Community members who saw that Renfro was missing helped by deploying drones, driving down remote roads, checking trail cameras and alerting river rafting captains to watch for signs of crashed pickup trucks.
“This week has just been awful but the amount of people that have gathered around has changed my outlook on life. … . People I haven’t spoken to since high school, out doing search parties. People we don’t even know, messaging us… asking, ‘Where do you want us to search next?’ It’s been amazing.”
Kane said community members responded to his post, calling him a hero, which he shrugged off.
“There was nothing heroic about it. I was just in the right place at the right time,” Kane said.
“There’s no doubt in my mind he wasn’t gonna make it much longer in this heat. The fact I stumbled onto him, literally, in the last moments. … When you’re out walking, you always wonder if you’ll ever find somebody that’s lost out there. To actually have an opportunity to help somebody like that makes you very happy.”

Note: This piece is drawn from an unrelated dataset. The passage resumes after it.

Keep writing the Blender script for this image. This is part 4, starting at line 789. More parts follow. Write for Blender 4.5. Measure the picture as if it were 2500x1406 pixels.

A retired truck driver, Kane said he took up walking six years ago to keep his body moving.
He walks 25 miles each week with Razzy.
“I’m 73 years old. I was just trying to get my butt off the couch — that’s what really happened,” he added.
“I hemmed and hawed (that day) about going out to walk. It was so hot… I needed to do watering and stuff. I just keep thinking, ‘Thank god I went out today.”